Saturday, March 15, 2008

Now Is Then: Snapshots from the Maresca Collection

I think good found snapshots (like those collected in this book) are a lot like crushes--singled out of the plethora of others because of pleasing aesthetics and intriguing subject matters, but attractive also because of what you don't know, because you are able to take the pretty pieces contained in the small square frame and then just make up the rest.

Monday, March 10, 2008

The Florist's Daughter

Author: Patricia Hampl

I started reading another of Patricia's memoirs (A Romantic Education) a couple years ago and I liked it but didn't have the time or patience then to be sucked in and therefore I never finished it. I've been wanting to return to her work for sometime now, especially as I am visiting the cities (Minneapolis and St. Paul, the setting of almost all her work) more often and am contemplating possibly living there myself or at least having it as my closest city when I move back to the farm. When I saw this memoir, her lastest, still in hardcover and costing more than I really should spend, displayed at W&CF, I couldn't help but pick it up and carry it around the store with me. My friend says she likes to grocery shop by walking into the produce section and seeing what vegetables she picks up. She believes her body will tell her what food she needs if she just surrounds herself with the options. I almost didn't buy it. I can wait until it comes out in paperback, I thought, or maybe get it from the library. I should read the one I started first and then come back to this one, I thought. But I wanted this one. The connection to her father's work in the title, but a summary that made it sound like it was actually more about her mother, and the Pat Conroy praise on the cover: "Patricia Hampl writes the best memoirs of any writer in the English language." I needed it.

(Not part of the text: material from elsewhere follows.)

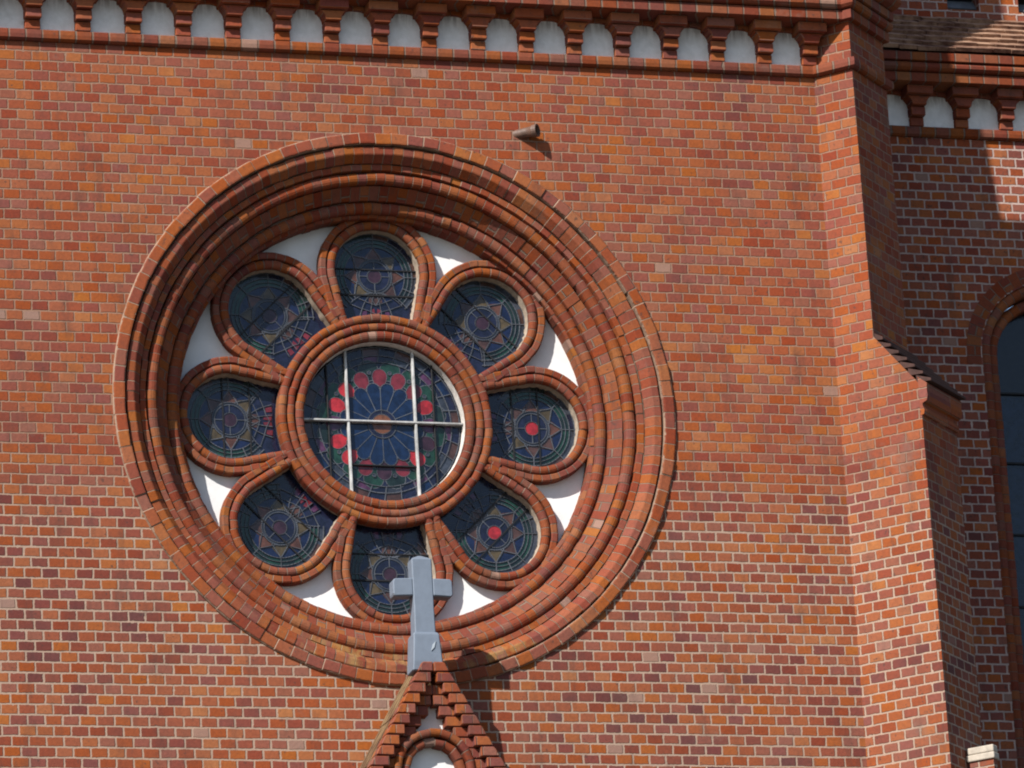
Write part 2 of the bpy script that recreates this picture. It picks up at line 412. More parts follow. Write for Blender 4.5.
ZS0, ZS1 = .145, .625                               # foot and head of the sloping offset
def bp(a, z, n=0.): return F_+E_*a+N_*n+V((0, 0, z))
mb = MB()
out = [(-.02, GZ), (A2, GZ), (A2, ZS0), (AU, ZS1-.02), (AU, ZT-.25), (-.02, ZT)]
mb.prism([bp(a, z) for a, z in out], N_*BW)
buttress = mb.build('buttress', M_BUT, tower)
tag(buttress, 'diagonal corner buttress, sunlit side face and shaded end face')
mb = MB(); NS = 7                                   # stepped tile courses over the offset
for k in range(NS):
    a0 = AU+(A2+.085-AU)*k/NS; a1 = AU+(A2+.085-AU)*(k+1)/NS
    z1 = ZS1-(ZS1-ZS0)*k/NS+.012; z0 = z1-.062
    a = max(a0-.05, AU+.001)
    mb.prism([bp(a, z0, .006), bp(a1+.012, z0-.006, .006), bp(a1+.012, z0+.016, .006), bp(a, z1, .006)], N_*(BW+.012))
mb.build('weathering', M_SLATE, buttress, bevel=.003, bseg=1)
mb = MB()                                           # moulded courses under the offset, on the end face
pr = [(A2-.01, ZS0-.25), (A2+.018, ZS0-.245), (A2+.026, ZS0-.215), (A2+.018, ZS0-.185), (A2+.012, ZS0-.18), (A2+.014, ZS0-.155), (A2+.05, ZS0-.14), (A2+.062, ZS0-.10),
      (A2+.058, ZS0-.06), (A2+.062, ZS0+.0), (A2-.01, ZS0+.06)]
mb.prism([bp(a, z, -.003) for a, z in pr], N_*(BW+.006))
mb.build('eaves_moulding', M_CORB, buttress)

# ------------------------------------------------------------------ string course, frieze, corbels, cornice of the tower
ZST = 2.918
plan = [(-4.6, 0), (FX, 0), tuple((F_+E_*AU)[:2]), tuple((F_+E_*AU+N_*BW)[:2]), tuple((F_+E_*(-.1)+N_*BW)[:2])]
def stringc(name, plan, zt, mat, parent, p=.045):
    mb = MB(); band(mb, plan, [(-.01, zt-.088), (p*.55, zt-.084), (p, zt-.070), (p+.004, zt-.040), (p, zt-.008), (p-.008, zt), (-.01, zt+.003)])
    # one row of headers: rescale v so that the visible nosing is one course
    return mb.build(name, mat, parent, fixn=False)
def course_uv(o, h0, bw=.13):
    """one brick row across the whole profile"""
    me = o.data; uv = me.uv_layers[0].data
    vs = [d.uv[1] for d in uv]; a, b = min(vs), max(vs); ROW[0] += 3; off = ROW[0]*.1
    for d in uv: d.uv = (d.uv[0]/bw*.1, off+.0005+(d.uv[1]-a)/(b-a)*.099)
course_uv(stringc('string_course', plan, ZST, M_MLD, tower), .08)
def cornice(parent, plan, zb, mats, ext=(1, 1, 1, 1)):
    rows = [('cornice_band', [(-.2, 0), (.040, 0), (.050, .004), (.052, .074), (.04, .082), (-.01, .082)]),
            ('cornice_roll', [(-.01, .086), (.055, .086), (.075, .092), (.093, .112), (.095, .135), (.08, .158), (.065, .162), (-.01, .162)]),
            ('cornice_band', [(-.01, .168), (.085, .168), (.102, .172), (.104, .238), (.09, .246), (-.01, .246)]),
            ('crown_moulding', [(-.01, .252), (.105, .252), (.152, .268), (.185, .30), (.188, .325), (.17, .336), (-.2, .40)])]
    base = None
    for (nm, pr), on in zip(rows, ext):
        if not on: continue
        mb = MB(); band(mb, plan, [(o, zb+z) for o, z in pr])
        o = mb.build('cornice' if base is None else nm, mats, parent if base is None else base, fixn=False)
        course_uv(o, .08)
        if base is None: base = o
    return base
FRZ_H = .321
PC = .205                                           # the cornice stands out over the frieze, little over the buttress
plan_c = [(-4.6, -PC), (FX+PC, -PC), tuple((F_+E_*AU)[:2]), tuple((F_+E_*AU+N_*(BW+.02))[:2])]
cornice(tower, plan_c, ZST+FRZ_H, M_MLD)
def corbel(frame, x, zs, parent, mat, half=False):
    """stepped corbel bracket: narrow shaft courses, hollow-sided haunch and a wide cap"""
    O, ex, ey = frame; h = .0803
    mb = MB(); j = lambda: random.uniform(-.003, .003)
    hw = .060
    mb.box((x-hw, -.045+j(), zs+.002), (x+hw, .03, zs+h-.004), frame)
    mb.box((x-hw-.003, -.090+j(), zs+h), (x+hw+.003, .03, zs+2*h-.004), frame)
    # haunch: rounded nose, sides sweeping out
    z0, z1 = zs+2*h, zs+3*h-.002
    ns = 5; prof = []
    for k in range(ns+1):
        t = k/ns; prof.append((hw+.004+.038*(t**2.2), z0+(z1-z0)*t))
    pts = [O+ex*(x-a)+V((0, 0, z)) for a, z in prof]+[O+ex*(x+a)+V((0, 0, z)) for a, z in reversed(prof)]
    mb.prism([p+ey*-.135 for p in pts], ey*.165)
    wc = .117
    mb.box((x-wc+j(), -.182+j(), z1+.004), (x+wc+j(), .03, zs+4*h-.002), frame)
    return mb.build('corbel', mat, parent, bevel=.007, bseg=2)
def frieze_panel(frame, x0, x1, zs, parent, y=-.004):
    O, ex, ey = frame; mb = MB(); h = .0803; hw = .064; r = .058
    a, b = x0+hw, x1-hw; zt = zs+3*h+.012
    P = [(a-.03, zs+.003), (b+.03, zs+.003), (b+.03, zt-.09)]
    # rounded head corners come from the corbel haunches; head itself is a flat arch
    P += [(b+.03, zt+.07), (a-.03, zt+.07)]
    Q = [O+ex*px+ey*y+V((0, 0, pz)) for px, pz in P]
    uv = [((px-a)/(b-a), (pz-zs)/(4*h)) for px, pz in P]
    mb.poly(Q, uv)
    i = len(mb.v); mb.v += [q+ey*.02 for q in Q]
    for k in range(5): mb.face((k, i+k, i+(k+1) % 5, (k+1) % 5))
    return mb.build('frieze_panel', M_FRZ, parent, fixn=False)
def arch_head(frame, x0, x1, zs, parent, mat):
    """brick head over a frieze bay: a slab with a shallow arch cut out of its lower edge"""
    O, ex, ey = frame; mb = MB(); h = .0803
    a, b = x0+.06, x1-.06; c = (a+b)/2; hw = (b-a)/2
    n = 10; pts = []
    for k in range(n+1):
        t = -1+2*k/n; pts.append((c+hw*t, zs+2.45*h+1.1*h*math.sqrt(max(0, 1-abs(t)**2.6))))
    pts = [(a, zs+2.0*h)]+pts+[(b, zs+2.0*h), (b+.04, zs+2.0*h), (b+.04, zs+4*h), (a-.04, zs+4*h), (a-.04, zs+2.0*h)]
    mb.prism([O+ex*px+ey*-.034+V((0, 0, pz)) for px, pz in pts], ey*.033)
    return mb.build('bay_arch', mat, parent)
FR0 = (V((0, 0, 0)), V((1, 0, 0)), V((0, 1, 0)))
xs = [.0105+.3913*k for k in range(-11, 9)]
for k, x in enumerate(xs):
    corbel(FR0, x, ZST+.001, tower, M_CORB)
    if k: frieze_panel(FR0, xs[k-1], x, ZST, tower); arch_head(FR0, xs[k-1], x, ZST, tower, M_CORB)
corbel(FR0, FX-.04, ZST+.001, tower, M_CORB)
frieze_panel(FR0, xs[-1], FX-.04, ZST, tower); arch_head(FR0, xs[-1], FX-.04, ZST, tower, M_CORB)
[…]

For the next couple weeks, I would read a chapter or part of a chapter before bed, and like A Romantic Education I liked it, but whether it was me being busy and tired or her meandering, I didn't get sucked in. I brought it with me to Memphis last weekend but didn't open it up to read until Monday morning when I was waiting at the airport for my flight. I continued to read after I boarded the plane, as we waited longer than usual to take off, in the air, back on the ground in Chicago and waiting again for O'Hare to lend us a gate, on the blue line (I took a quick break to call work and tell them I would be late), and then on the red line. I laughed at the Belmont stop. I cried at the Lawrence stop. I finished the book at Berwyn, with just enough time to reread the last page before I got off at Thorndale. So good. I didn't mind paying for hardcover, and I definitely didn't mind showing up to work late because of a delayed flight.

Genre: Memoir

Sunday, March 9, 2008

The Church of the River

I went to Memphis last weekend to meet up with Leslie, my roommate from college who was there on a grad school interview, and stay with my friends Sara and Lauren who I've been promising to visit since they moved there. Before coming, Sara and Lauren asked what I wanted to do when I came. "Graceland? Beale Street?" they offered almost fearfully, but I told them I was coming to see them and that I wanted to see their Memphis, not the the tourist packaged Memphis.

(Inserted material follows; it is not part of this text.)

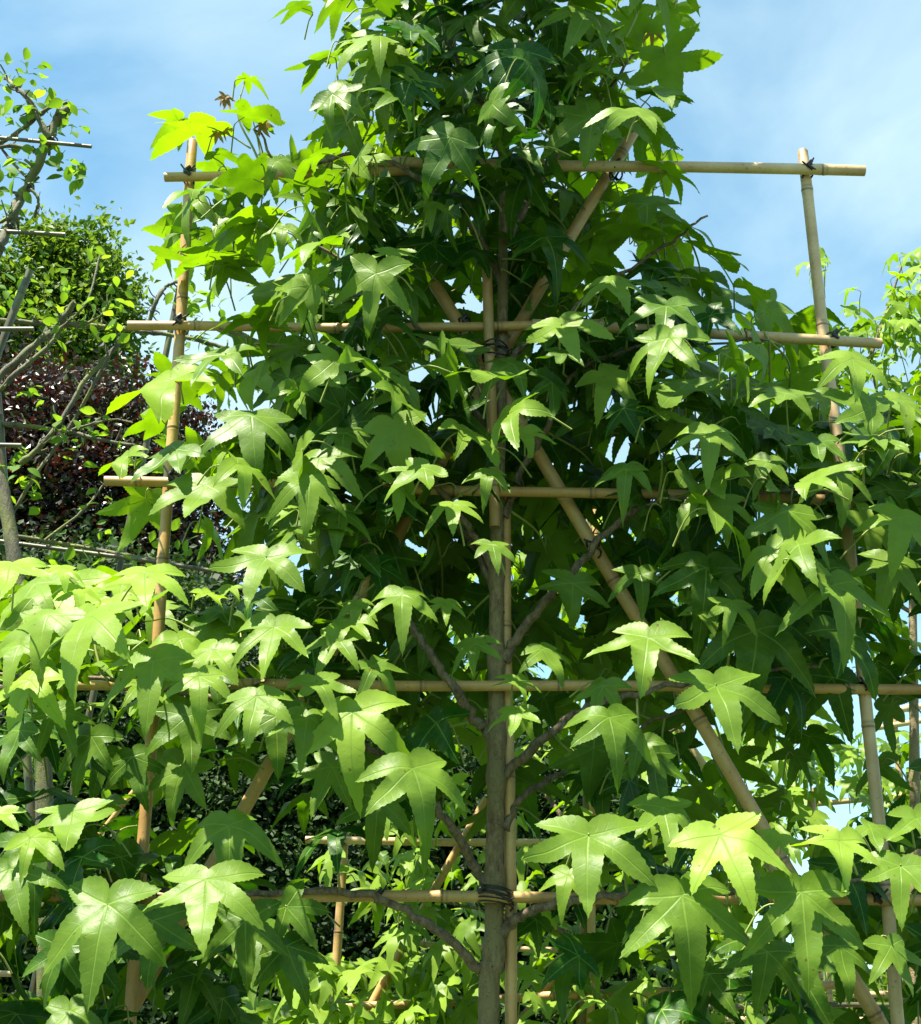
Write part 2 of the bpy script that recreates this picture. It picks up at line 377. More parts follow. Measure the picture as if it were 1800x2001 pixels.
def tie(parent, p, r, axis_a, axis_b, ends=True, loops=4, wr=0.0017, horn=True):
    mb = MB(); p = np.asarray(p, float); A = unit(axis_a); B = unit(axis_b); nrm = unit(np.cross(A, B))
    for s in range(loops):
        sg = 1 if s % 2 else -1
        d = unit(A + sg * B); e = unit(A - sg * B)
        th = np.linspace(0, 2 * np.pi, 17); k = r * 1.75
        pts = [p + d * (k * .75) * math.cos(t) * 0.95 + nrm * k * 1.15 * math.sin(t) + e * rng.normal(0, r * .12) * (1 if 0 < i < 16 else 0) for i, t in enumerate(th)]
        pts[-1] = pts[0]; tube(mb, pts, wr * rng.uniform(.9, 1.25), 5, cap=False)
    fr = p + (-nrm if nrm[1] > 0 else nrm) * r * 2.0
    if horn:
        for q in range(3):
            dr = unit(rng.normal(0, 1, 3) * [1, .3, 1]); tube(mb, spline([fr, fr + dr * .006, fr + dr * rng.uniform(.012, .022) + np.array([0, 0, .006])], 3), wr * 1.1, 5)
        tube(mb, spline([fr + [0.006, 0, -.008], fr + [-.003, -.002, 0], fr + [0.005, 0, 0.01]], 3), wr * 2.2, 6)
    return mb.build('tie', M_TIE, parent)

# ------------------------------------------------------------------ main trellis
TR = thing('bamboo_trellis', 'large bamboo trellis frame carrying the sweetgum in front', 'trellis', (0, 0, 0))
ZG = 0.0
def toground(pt, pb):            # extend a line from pt through pb down to the ground
    d = pb - pt; return pt + d * ((pt[2] - ZG) / (pt[2] - pb[2]))
lp_t, lp_b = P(377, 277, .0), P(283, 1550, .0)
rp_t, rp_b = P(1567, 297, .0), P(1712, 1955, .0)
cane(TR, toground(lp_t, lp_b), lp_t, 0.0105, M_CANE, top_round=True, label='left upright cane')
cane(TR, toground(rp_t, rp_b), rp_t, 0.0108, M_CANE_P, top_round=True, bow=-0.031, label='right upright cane, bleached pale')
bars = [((322, 347), (1690, 334), 'top bar'), ((250, 636), (1725, 670), 'second bar from the top'), ((205, 938), (1830, 980), None), ((60, 1338), (1850, 1347), None), ((-70, 1752), (1900, 1760), None), ((-80, 2190), (1900, 2190), None)]
FY = -0.023
for i, (a, b, lb) in enumerate(bars):
    if i == 1:      # two canes lapped
        cane(TR, P(250, 636, FY), P(1180, 634, FY), 0.0090, M_CANE, label='second bar, left cane')
        cane(TR, P(1040, 634, FY - .022), P(1722, 671, FY), 0.0100, M_CANE_P, label='second bar, right cane')
    elif i == 0:
        cane(TR, P(322, 347, FY), P(800, 334, FY), 0.0095, M_CANE_O if False else M_CANE, label='top bar, left cane')
        cane(TR, P(700, 318, FY + .0), P(1690, 333, FY), 0.0108, M_CANE_P, label='top bar, right cane')
    else: cane(TR, P(*a, FY), P(*b, FY), 0.0092, M_CANE)
cane(TR, P(850, 555, .024), P(1755, 2060, .024), 0.0125, M_CANE, label='diagonal cane falling to the right')
cane(TR, P(1250, 235, .046), P(255, 1980, .046), 0.0120, M_CANE, label='diagonal cane falling to the left')
st_t = P(986, 960, 0.012)
cane(TR, toground(st_t, P(992, 2001, 0.012)), st_t, 0.0100, M_CANE, label='stake tied along the right of the trunk')
cane(TR, P(966, 1030, -.034), P(953, 525, -.034), 0.0098, M_CANE, label='short stake tied in front of the upper trunk')
X_, Z_ = np.array([1., 0, 0]), np.array([0, 0, 1.])
for (u, v) in ((370, 346), (352, 634), (338, 938), (300, 1338), (1577, 335), (1626, 664), (1660, 975), (1690, 1346), (1708, 1757), (270, 1752)):
    tie(TR, P(u, v, -0.012), 0.011, X_, Z_)
tie(TR, P(1204, 334, 0.0), 0.013, X_, Z_); tie(TR, P(1160, 1072, 0.0), 0.014, X_, Z_); tie(TR, P(908, 636, 0.0), 0.012, X_, Z_); tie(TR, P(1072, 640, 0), .012, X_, Z_)
tie(TR, P(742, 1752, -0.015), 0.010, X_, Z_)
# wire wound many times round trunk and stake
def wound(parent, c, rx, n, h, ry=None):
    mb = MB()
    for i in range(n):
        th = np.linspace(0, 2 * np.pi, 26); z0 = (i - n / 2) * h + rng.normal(0, .0012); tl = rng.normal(0, .007)
        pts = [c + np.array([rx * math.cos(t) * (1 + .02 * rng.random()), (ry or rx) * math.sin(t), z0 - 0.16 * rx * math.cos(t) + tl * math.sin(t)]) for t in th]
        pts[-1] = pts[0]; tube(mb, pts, 0.0016, 6, cap=False)
    for q in range(3):
        f = c + np.array([0.004 * q, -rx * 1.05, 0]); tube(mb, spline([f, f + [0.01, -.003, -.004 * q], f + [0.022, 0, -.012 + .004 * q]], 3), .0014, 5)
    return mb.build('tie', M_TIE, parent)

# ------------------------------------------------------------------ main sweetgum
SG = thing('sweetgum_tree', 'large star-leaved sweetgum trained flat on the bamboo trellis in front', 'tree', (0.06, 0.0, 0.0))
TY = 0.0
trp = [P(955, 2001, TY), P(965, 1880, TY), P(966, 1700, TY), P(970, 1500, TY), P(970, 1250, TY), P(972, 1000, TY), P(978, 800, TY), P(982, 600, TY), P(984, 420, TY), P(990, 200, TY), P(985, -60, TY), P(975, -330, TY)]
trp = [np.array([trp[0][0] - 0.01, TY, -0.05]), np.array([trp[0][0], TY, 0.8])] + trp
tr_r = [0.040, 0.031, 0.0262, 0.0243, 0.0228, 0.0222, 0.0198, 0.0185, 0.017, 0.015, 0.013, 0.010, 0.007, 0.003]
pth = spline(trp, 14); rr = np.interp(np.linspace(0, 1, len(pth)), np.linspace(0, 1, len(tr_r)), tr_r)
rr = rr * (1 + 0.035 * np.sin(np.arange(len(rr)) * 1.3) * rng.random(len(rr)))
rr = rr * .66
for (u, v) in ((972, 1520), (960, 1720), (955, 1860), (972, 1290), (975, 1110), (968, 1440)):
    d = np.linalg.norm(pth - P(u, v, TY), axis=1); rr = rr + 0.0038 * np.exp(-(d / 0.022) ** 2)
mb = MB(); tube(mb, pth, rr, 24, wob=0.012); mb.build('trunk', M_BARK, SG)
wound(TR, P(968, 1752, -.018), 0.029, 7, 0.0036, 0.036)
wound(TR, P(968, 690, -.018), 0.024, 5, 0.0032, 0.034)
BR = [  # px points with depth, base radius
    [(972, 1528, 0), (1000, 1505, -.03), (1080, 1430, -.06), (1140, 1390, -.06), (1225, 1358, -.05), (1420, 1320, -.06), (1600, 1300, -.05)],
    [(978, 1822, 0), (1010, 1795, -.03), (1075, 1768, -.045), (1200, 1752, -.05), (1420, 1742, -.05), (1650, 1725, -.06), (1850, 1700, -.06)],
    [(950, 1902, 0), (930, 1885, -.02), (850, 1815, -.045), (745, 1757, -.05), (600, 1742, -.05), (420, 1748, -.06), (200, 1720, -.06), (-60, 1690, -.06)],
    [(955, 1732, 0), (925, 1690, -.02), (885, 1620, -.05), (820, 1540, -.08), (700, 1450, -.10), (480, 1380, -.1), (200, 1330, -.1), (-60, 1310, -.1)],
    [(962, 1440, 0), (930, 1405, -.02), (890, 1350, -.05), (845, 1285, -.06), (795, 1210, -.05), (730, 1090, -.05), (680, 985, -.05), (560, 960, -.05), (380, 945, -.05)],
    [(985, 1290, 0), (1010, 1250, -.03), (1075, 1160, -.04), (1130, 1105, -.04), (1210, 1020, -.05), (1330, 970, -.05), (1550, 960, -.05), (1800, 950, -.05)],
    [(968, 1120, 0), (920, 1040, -.03), (840, 930, -.05), (770, 850, -.05), (700, 790, -.05), (600, 700, -.05), (430, 640, -.04)],
    [(985, 1010, 0), (1030, 900, -.03), (1090, 800, -.05), (1120, 730, -.05), (1250, 680, -.05), (1500, 665, -.05)],
    [(975, 880, 0), (930, 800, -.02), (880, 730, -.04), (825, 650, -.05), (760, 560, -.05), (620, 480, -.05), (430, 380, -.04)],
    [(985, 720, 0), (1030, 670, -.03), (1075, 640, -.04), (1180, 560, -.05), (1300, 480, -.05), (1380, 420, -.06)],
    [(985, 560, 0), (940, 470, -.03), (860, 380, -.05), (720, 300, -.05), (560, 330, -.04), (500, 250, -.05)],
    [(988, 480, 0), (1040, 380, -.03), (1120, 260, -.05), (1210, 150, -.06), (1290, 0, -.07)],
    [(990, 330, 0), (950, 220, -.03), (880, 90, -.05), (830, -60, -.06), (800, -200, -.06)],
    [(990, 230, 0), (1030, 110, .03), (1080, -40, .05), (1150, -220, .05)],
    [(975, 1200, 0), (940, 1090, .04), (870, 1010, .07), (760, 960, .08), (600, 900, .08)],
    [(985, 1620, 0), (1020, 1560, .04), (1120, 1500, .08), (1300, 1400, .08), (1500, 1340, .08)],
]
brs = []
for i, b in enumerate(BR):
    b = [b[0], (b[1][0], b[1][1], b[1][2] * .3)] + b[2:]; pts = spline([P(*q) for q in b], 7); n = len(pts)
    pts[3:] += rng.normal(0, .0022, (n - 3, 3))
    r0 = 0.0090 if i < 6 else 0.0068
    rad = np.interp(np.linspace(0, 1, n), [0, .05, .4, 1], [r0 * 1.5, r0, r0 * .75, r0 * .3]) * (1 + rng.uniform(-.07, .09, n))
    mb = MB(); tube(mb, pts, rad, 10, wob=.03); mb.build('branch', M_TWIG, SG); brs.append(pts)
allb = np.concatenate(brs + [pth[30:]])
crown = MB()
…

It was great. We drank Budlights at a (the) trashy dyke bar, BBQ'd salmon and chicken on their backporch, drank coffee and ate whole wheat bagels at the "hippie" hangout, chilled in the park by the art school where all the "different" people of Memphis hang out, watched tevo'd reality MTV, played guitar hero and a little bit of real guitar. On Saturday Sara and Lauren mentioned that they had been attending services at a Unitarian church. I had learned about the Unitarian Church from living with Leslie in college, but I had never been to a service, so on Sunday morning the four of us went and I have to say it was one of the nicest church experiences I've had. The music was pretty and the sermon was thought-provoking (although I think it could have gone deeper), but what really got me was the windows. The pews are tiered and face a front wall of all window that overlooks the river. (This is the best picture I could find of the church, but it doesn't really do it justice. And we also didn't stand up at the front like that.) It was so nice to sit there and watch the trees and the river and feel the music and contemplate the sermon. And to be with a whole room of people that are sitting with you watching the same river and feeling the same music and contemplating the same sermon. Afterwards the four of us got brunch together and talked about what we had been thinking about and that was pretty damn great too.